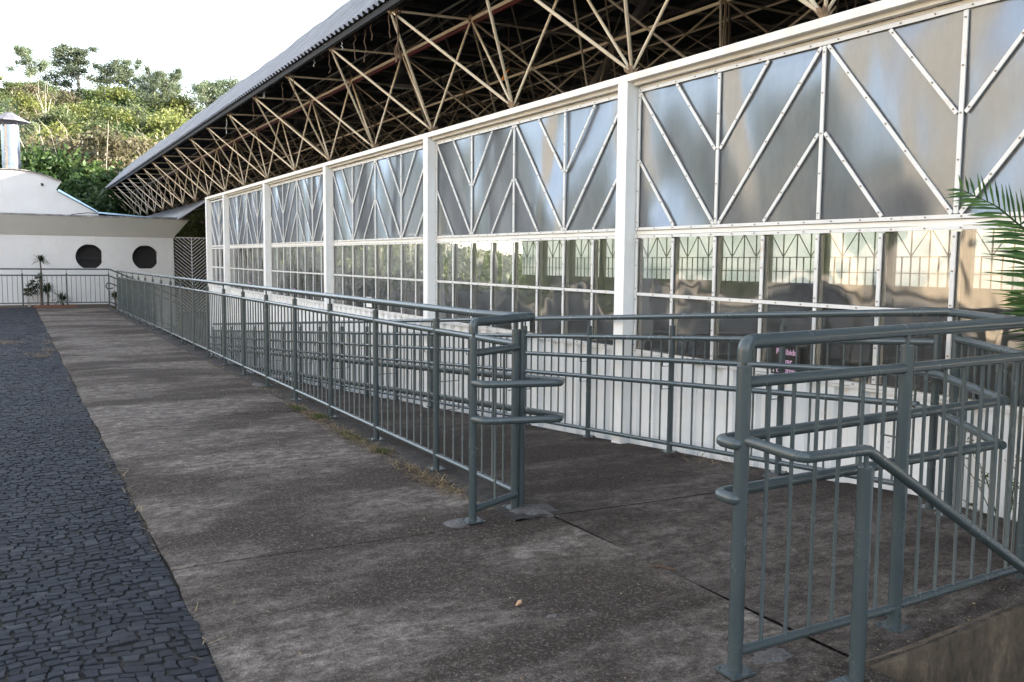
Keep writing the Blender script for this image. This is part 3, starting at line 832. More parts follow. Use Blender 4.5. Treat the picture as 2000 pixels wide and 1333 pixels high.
ZF = lambda x, y: 0.0
def bracket(root, x0, y, z, x1):
    """flat L bar from post to underside of the handrail"""
    m = MB(); m.beam((x0, y, z-.062), (x1, y, z-.062), .004, .016, Vector((0, 1, 0)))
    m.beam((x1, y, z-.064), (x1, y, z-.015), .004, .016, Vector((0, 1, 0)))
    m.build('bracket', 'rail_paint', root)

# (1) long railing beside the walkway, with its short return and the looped handrails
LX = 2.62
r1 = empty('walkway_railing', (LX, 4.5, 0), 'long blue-grey railing beside the walkway with looped handrails at its near end', 'railing')
py = [4.50]+[5.63+1.197*k for k in range(19)]
for y in py: stub_post(r1, LX, y, .008, 1.105, 1.17)
B1 = []
for a, c in zip(py[:-1], py[1:]): B1 += bars(r1, (LX, a, 0), (LX, c, 0), ZF, .115, 1.018, 8 if c-a > 1.15 else 7, 100)
stub_post(r1, 2.281, 4.40, 0, 1.075, 1.13)
stub_post(r1, 2.675, 4.52, -.01, 1.105, 1.17)
rail(r1, 'top_rail', [(2.281, 4.40, 1.10), (2.281, 4.40, 1.165), (2.72, 4.475, 1.182)], .0265, 16, .055)
rail(r1, 'top_rail', [(2.72, 4.475, 1.182), (2.66, 4.62, 1.180), (LX, 5.0, 1.176), (LX, py[-1], 1.19)], .025, 16, .03)
rail(r1, 'return_rail', [(2.281, 4.40, .985), (LX, 4.48, 1.0)], .022); rail(r1, 'return_rail', [(2.281, 4.40, .068), (LX, 4.48, .10)], .020)
baluster(r1, 2.45, 4.44, .09, .98)
place_bals(r1, B1)
for z in (.815, .605):
    pts = [(2.281, 4.39, z), (2.300, 4.30, z), (2.725, 4.175, z), (2.80, 4.26, z-.004), (2.80, 26.0, z-.07*21.8)]
    rail(r1, 'handrail', fillet(pts[:4], .04, 7)[:-1]+[Vector(pts[3]), Vector(pts[4])], .022, 14)
for y in [4.62]+py[1:14]:
    for z in (.815, .605): bracket(r1, LX+.02, y, ramp_z(3, y)+z-.005, 2.80)

# (2) railing along the wall side of the ramp
WX = 4.75
r2 = empty('ramp_railing', (WX, 3.18, 0), 'blue-grey railing with two handrails down the ramp against the white corrugated wall', 'railing')
py2 = [3.18+1.195*k for k in range(19)]
zg2 = lambda x, y: -.068*(y-4.45)+.005
for y in py2: stub_post(r2, WX, y, zg2(0, y) if y > 4 else .05, zg2(0, y)+1.07, zg2(0, y)+1.14)
B2 = []
for a, c in zip(py2[:-1], py2[1:]): B2 += bars(r2, (WX, a, 0), (WX, c, 0), zg2, .075, .965, 8, 100)
place_bals(r2, B2)
rail(r2, 'top_rail', [(WX, 3.10, zg2(0, 3.1)+1.145), (WX, py2[-1], zg2(0, py2[-1])+1.145)], .0235)
for z in (.795, .605):
    rail(r2, 'handrail', [(4.65, 3.22, zg2(0, 3.22)+z-.01), (4.65, py2[-1], zg2(0, py2[-1])+z)], .021)
    for y in py2: bracket(r2, WX-.02, y, zg2(0, y)+z, 4.65)
# section turning the corner, up to the front corner post
r3 = empty('corner_railing', (4.06, 2.24, 0), 'short slanting railing section linking the ramp railing to the front corner post', 'railing')
A3 = Vector((4.70, 3.03, 0)); Q3 = Vector((4.06, 2.24, 0))
zg3 = lambda x, y: .05
stub_post(r3, A3.x, A3.y, .05, 1.15, 1.225)
B3 = bars(r3, A3, Q3, zg3, .06, 1.04, 9, 100); place_bals(r3, B3)
rail(r3, 'top_rail', [(WX, 3.10, 1.236), (A3.x+.02, A3.y, 1.236), (4.09, 2.26, 1.245)], .0245)
for z in (.89, .68):
    rail(r3, 'handrail', [(4.65, 3.22, z-.01), (4.60, 3.06, z-.005), (3.955, 2.30, z)], .022, 14)

# (3) front railing across the landing edge
r4 = empty('front_railing', (2.268, 2.255, 0), 'front railing of thick blue-grey tube at the landing edge with a bent top rail', 'railing')
YF = 2.24
P4 = [(2.268, 2.262), (3.141, 2.235), (4.06, 2.235)]
for k, (x, y) in enumerate(P4):
    stub_post(r4, x, y, .0 if k < 2 else .03, 1.145 if k == 0 else 1.185, 1.235, .0275, True, 0)
zg4 = lambda x, y: 0.0+.01*(x-2.27)
B4 = bars(r4, (P4[0][0], P4[0][1], 0), (P4[1][0], P4[1][1], 0), zg4, .078, 1.082, 6, 100)+bars(r4, (P4[1][0], P4[1][1], 0), (P4[2][0], P4[2][1], 0), zg4, .085, 1.082, 6, 100)
place_bals(r4, B4)
rail(r4, 'top_rail', [(2.268, 2.262, 1.155), (2.268, 2.262, 1.228), (4.10, 2.235, 1.258)], .0275, 18, .06)
for z in (.862, .66):
    # handrail on the inner side with a small hook round the first post
    pts = [(2.268, 2.262, z-.004), (2.238, 2.266, z-.004), (2.234, 2.345, z-.002), (2.30, 2.345, z), (3.965, 2.325, z+.020)]
    rail(r4, 'handrail', fillet(pts, .036, 7), .022, 14)
    for x in (3.141,):
        m = MB(); m.beam((x, 2.25, z-.062), (x, 2.335, z-.062), .004, .016, Vector((1, 0, 0))); m.beam((x, 2.335, z-.064), (x, 2.335, z-.015), .004, .016, Vector((1, 0, 0)))
        m.build('bracket', 'rail_paint', r4)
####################
Given task >>
Give back exactly the lines from the first line of the data through the line with "m.build('bracket', 'rail_paint', root)", pictures excluded.

Response to this task >>
Keep writing the Blender script for this image. This is part 3, starting at line 832. More parts follow. Use Blender 4.5. Treat the picture as 2000 pixels wide and 1333 pixels high.
ZF = lambda x, y: 0.0
def bracket(root, x0, y, z, x1):
    """flat L bar from post to underside of the handrail"""
    m = MB(); m.beam((x0, y, z-.062), (x1, y, z-.062), .004, .016, Vector((0, 1, 0)))
    m.beam((x1, y, z-.064), (x1, y, z-.015), .004, .016, Vector((0, 1, 0)))
    m.build('bracket', 'rail_paint', root)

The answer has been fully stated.